AT: "Your conclusion is wrong because you appear to be endorsing each of the following propositions:
-- (a) All brain states have causal consequences.
-- (b) Feelings are brain states.
-- (c) Feelings have no causal consequences.
"Given (b), proposition (c) is contradicted by proposition (a)."
Here is a sure way to know that one has either cheated, trivialized, or otherwise begged the question in the way one has formulated the problem: if one's formulation would apply unproblematically and indifferently to any old brain property at all. "All brain states have causal consequences - X is a brain state - So X has causal consequences - No problem" then there is a problem with one's formulation of the problem.

The problem is that when "X" happens to be feeling, it is not at all evident what we are saying when we say "feeling is a brain state." Behavior, for example, is not a brain state, though it is caused by brain states. ("State" is a weasel-word, covertly doing double-duty here.)

So let as assume (since it is surely true) that brain states cause feelings, just as they cause behavior (even though we can explain how and why brain states cause behavior, but we cannot explain how and why they cause feelings).

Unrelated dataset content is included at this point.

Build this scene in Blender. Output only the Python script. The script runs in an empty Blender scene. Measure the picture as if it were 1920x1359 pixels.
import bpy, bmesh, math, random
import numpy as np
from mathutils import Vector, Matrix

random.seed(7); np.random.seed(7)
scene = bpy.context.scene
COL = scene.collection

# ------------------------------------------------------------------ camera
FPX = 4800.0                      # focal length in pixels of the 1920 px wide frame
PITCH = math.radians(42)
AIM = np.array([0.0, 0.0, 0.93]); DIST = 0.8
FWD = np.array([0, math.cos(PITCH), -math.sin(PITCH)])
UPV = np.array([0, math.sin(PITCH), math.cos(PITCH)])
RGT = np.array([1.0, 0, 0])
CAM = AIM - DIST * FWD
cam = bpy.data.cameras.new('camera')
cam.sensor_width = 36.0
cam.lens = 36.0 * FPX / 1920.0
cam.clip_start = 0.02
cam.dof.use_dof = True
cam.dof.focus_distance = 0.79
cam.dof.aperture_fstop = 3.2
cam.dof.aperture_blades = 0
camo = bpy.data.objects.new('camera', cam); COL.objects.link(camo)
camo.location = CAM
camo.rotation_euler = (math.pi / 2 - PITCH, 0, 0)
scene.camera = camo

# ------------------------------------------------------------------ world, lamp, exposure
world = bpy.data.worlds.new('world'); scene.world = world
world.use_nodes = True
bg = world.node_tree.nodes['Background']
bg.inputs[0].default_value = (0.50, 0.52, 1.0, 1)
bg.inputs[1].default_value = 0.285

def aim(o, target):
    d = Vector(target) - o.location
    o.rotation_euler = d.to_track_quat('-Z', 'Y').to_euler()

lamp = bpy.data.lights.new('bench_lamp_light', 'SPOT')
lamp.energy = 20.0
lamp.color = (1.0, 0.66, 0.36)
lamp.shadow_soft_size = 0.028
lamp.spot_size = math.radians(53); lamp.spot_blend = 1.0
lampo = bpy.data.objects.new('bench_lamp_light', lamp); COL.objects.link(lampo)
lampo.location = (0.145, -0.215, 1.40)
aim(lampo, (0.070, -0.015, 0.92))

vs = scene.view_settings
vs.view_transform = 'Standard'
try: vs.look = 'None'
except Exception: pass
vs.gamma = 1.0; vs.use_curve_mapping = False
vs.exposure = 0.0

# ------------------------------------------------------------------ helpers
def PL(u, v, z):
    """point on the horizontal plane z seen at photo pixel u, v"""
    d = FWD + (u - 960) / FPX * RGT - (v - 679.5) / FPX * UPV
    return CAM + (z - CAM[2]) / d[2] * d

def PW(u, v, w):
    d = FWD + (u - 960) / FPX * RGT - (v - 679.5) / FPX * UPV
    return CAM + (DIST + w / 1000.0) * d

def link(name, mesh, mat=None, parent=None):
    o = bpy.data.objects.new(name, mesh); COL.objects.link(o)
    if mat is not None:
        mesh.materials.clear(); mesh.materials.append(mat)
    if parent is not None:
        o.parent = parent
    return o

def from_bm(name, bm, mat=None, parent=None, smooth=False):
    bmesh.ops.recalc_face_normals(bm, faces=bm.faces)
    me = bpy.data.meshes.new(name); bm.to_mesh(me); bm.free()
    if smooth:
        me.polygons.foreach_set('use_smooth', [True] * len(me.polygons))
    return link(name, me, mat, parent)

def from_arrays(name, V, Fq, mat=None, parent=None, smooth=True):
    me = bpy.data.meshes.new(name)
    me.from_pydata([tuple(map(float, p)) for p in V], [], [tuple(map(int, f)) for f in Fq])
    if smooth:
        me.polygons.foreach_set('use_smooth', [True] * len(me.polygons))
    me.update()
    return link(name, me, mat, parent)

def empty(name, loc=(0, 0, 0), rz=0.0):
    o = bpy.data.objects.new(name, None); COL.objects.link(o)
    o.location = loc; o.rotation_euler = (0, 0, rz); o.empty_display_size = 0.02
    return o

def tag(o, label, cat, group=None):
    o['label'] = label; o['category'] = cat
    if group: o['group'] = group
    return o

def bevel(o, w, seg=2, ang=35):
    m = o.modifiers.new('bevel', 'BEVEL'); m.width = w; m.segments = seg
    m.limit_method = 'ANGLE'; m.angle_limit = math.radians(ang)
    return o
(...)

Now with behavior -- which, to repeat, is not a brain state, but is caused by brain states, with no problem at all about explaining why and how it is caused -- there is also no problem with the consequences of what the brain state causes, in causing behavior. Behavior itself has its own consequences: My brain, with the help of a slippery pavement, causes me to stumble; I fall on your cake; the cake is squashed; you send me the bill.

But with feeling -- which, to repeat, is not a brain state, but is caused by brain states, inexplicably [that's the first part of the problem, and hence of the explanatory gap] -- there is indeed a problem, an even greater problem, with the consequences of what the brain causes, in causing feeling. For feeling does not have (and cannot have -- on pain of telekinetic dualism) any independent causal consequences of its own: My brain, with the help of a slippery pavement causes me to stumble (though I feel I tried everything I could to keep my balance); I fall on your cake (I feel clumsy); the cake is squashed (I feel embarrassed; you feel angry); you send me the bill. (I pay it, because I feel I should) etc.

So, to reformulate your scenario without begging the question:

-- (a) All brain states have causal consequences.
-- (b) Feelings are (unexplained) causal consequences of brain states.
-- (c) Feelings have no causal consequences: 
-- (d) What we feel to be causal consequences of feelings are really the causal consequences of the brain states that (also, inexplicably) cause the feelings.

Given (d), proposition (c) is perfectly consistent with propositions (a) and (b).

Common causes (functing) can have multiple correlated effects, and in the case of behavior (functing) and feeling, the feeling has no independent (i.e., non-telekinetic) effect, it just dangles, inexplicably.

The explanatory gap (which cannot be closed by a series of non-explanatory propositions presupposing the solution of non-existence of the "hard" problem.).